DATA SHOWN -
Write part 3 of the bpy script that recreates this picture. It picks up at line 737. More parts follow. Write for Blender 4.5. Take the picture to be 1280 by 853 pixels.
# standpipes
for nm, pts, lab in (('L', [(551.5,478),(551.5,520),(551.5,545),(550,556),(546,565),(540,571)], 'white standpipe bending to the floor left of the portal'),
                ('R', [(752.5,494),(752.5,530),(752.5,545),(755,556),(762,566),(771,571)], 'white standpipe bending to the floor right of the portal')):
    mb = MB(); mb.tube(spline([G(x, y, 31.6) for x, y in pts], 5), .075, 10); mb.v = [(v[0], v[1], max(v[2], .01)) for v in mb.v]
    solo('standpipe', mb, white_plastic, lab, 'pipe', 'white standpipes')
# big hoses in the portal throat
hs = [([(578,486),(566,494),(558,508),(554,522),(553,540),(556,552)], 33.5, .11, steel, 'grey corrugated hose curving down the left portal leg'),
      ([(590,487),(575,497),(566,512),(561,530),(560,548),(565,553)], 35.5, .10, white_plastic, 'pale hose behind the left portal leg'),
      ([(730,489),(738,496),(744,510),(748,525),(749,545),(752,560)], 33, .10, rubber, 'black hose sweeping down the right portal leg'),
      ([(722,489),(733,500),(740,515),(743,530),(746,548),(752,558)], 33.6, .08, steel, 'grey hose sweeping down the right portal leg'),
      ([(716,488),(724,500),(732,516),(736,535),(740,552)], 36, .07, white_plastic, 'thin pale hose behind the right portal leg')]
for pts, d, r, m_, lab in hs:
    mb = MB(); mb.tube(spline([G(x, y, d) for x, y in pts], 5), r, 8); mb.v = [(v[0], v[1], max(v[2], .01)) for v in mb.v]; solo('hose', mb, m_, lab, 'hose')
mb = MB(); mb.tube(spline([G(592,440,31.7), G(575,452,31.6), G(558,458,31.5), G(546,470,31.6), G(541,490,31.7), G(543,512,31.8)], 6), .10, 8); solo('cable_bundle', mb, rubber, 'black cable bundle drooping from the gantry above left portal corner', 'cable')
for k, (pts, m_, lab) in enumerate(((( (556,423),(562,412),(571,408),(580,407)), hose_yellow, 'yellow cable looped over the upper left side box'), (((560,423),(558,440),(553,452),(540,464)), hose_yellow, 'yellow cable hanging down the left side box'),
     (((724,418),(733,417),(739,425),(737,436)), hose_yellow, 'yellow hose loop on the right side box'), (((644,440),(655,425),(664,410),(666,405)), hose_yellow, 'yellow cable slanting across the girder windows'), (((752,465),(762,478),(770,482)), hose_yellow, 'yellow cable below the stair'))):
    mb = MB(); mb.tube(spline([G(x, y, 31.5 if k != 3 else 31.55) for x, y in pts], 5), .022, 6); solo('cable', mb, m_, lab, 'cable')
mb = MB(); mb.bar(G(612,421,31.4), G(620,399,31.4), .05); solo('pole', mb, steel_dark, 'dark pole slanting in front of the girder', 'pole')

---

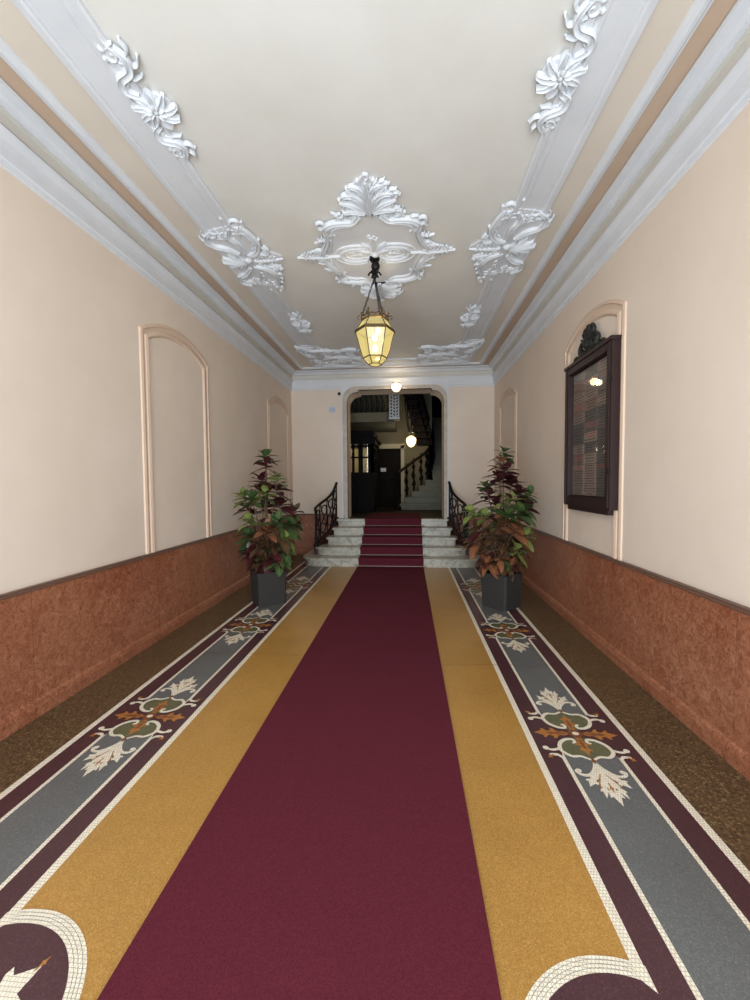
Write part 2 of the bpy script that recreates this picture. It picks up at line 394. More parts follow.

...

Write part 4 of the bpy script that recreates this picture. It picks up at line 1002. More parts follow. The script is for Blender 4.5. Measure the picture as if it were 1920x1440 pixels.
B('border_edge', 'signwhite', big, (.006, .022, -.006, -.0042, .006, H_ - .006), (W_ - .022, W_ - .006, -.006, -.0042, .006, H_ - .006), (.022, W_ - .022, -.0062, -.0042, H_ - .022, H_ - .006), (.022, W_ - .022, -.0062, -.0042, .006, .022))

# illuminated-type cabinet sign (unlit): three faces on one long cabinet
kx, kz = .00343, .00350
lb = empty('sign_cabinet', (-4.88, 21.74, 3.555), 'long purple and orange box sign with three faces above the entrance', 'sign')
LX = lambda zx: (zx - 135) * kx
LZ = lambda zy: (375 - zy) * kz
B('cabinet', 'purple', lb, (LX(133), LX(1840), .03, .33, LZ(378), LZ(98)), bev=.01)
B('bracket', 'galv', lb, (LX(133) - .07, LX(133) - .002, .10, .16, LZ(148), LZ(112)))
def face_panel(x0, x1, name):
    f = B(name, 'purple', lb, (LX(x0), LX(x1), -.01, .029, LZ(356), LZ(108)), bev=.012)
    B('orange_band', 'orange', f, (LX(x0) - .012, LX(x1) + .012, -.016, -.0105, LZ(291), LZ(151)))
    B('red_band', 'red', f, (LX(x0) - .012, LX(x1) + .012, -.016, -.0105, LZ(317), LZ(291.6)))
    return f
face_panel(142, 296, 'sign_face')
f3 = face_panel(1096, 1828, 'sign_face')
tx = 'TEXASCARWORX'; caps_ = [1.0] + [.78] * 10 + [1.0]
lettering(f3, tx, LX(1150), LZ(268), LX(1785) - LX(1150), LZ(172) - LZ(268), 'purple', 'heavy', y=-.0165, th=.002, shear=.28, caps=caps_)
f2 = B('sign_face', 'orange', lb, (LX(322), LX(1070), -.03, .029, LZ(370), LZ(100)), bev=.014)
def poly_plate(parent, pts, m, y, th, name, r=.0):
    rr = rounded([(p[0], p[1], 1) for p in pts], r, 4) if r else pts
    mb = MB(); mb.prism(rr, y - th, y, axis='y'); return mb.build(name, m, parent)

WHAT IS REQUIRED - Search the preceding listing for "Blender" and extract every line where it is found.

THE OUTPUT -
Write part 3 of the bpy script that recreates this picture. It picks up at line 737. More parts follow. Write for Blender 4.5. Take the picture to be 1280 by 853 pixels.
Write part 4 of the bpy script that recreates this picture. It picks up at line 1002. More parts follow. The script is for Blender 4.5. Measure the picture as if it were 1920x1440 pixels.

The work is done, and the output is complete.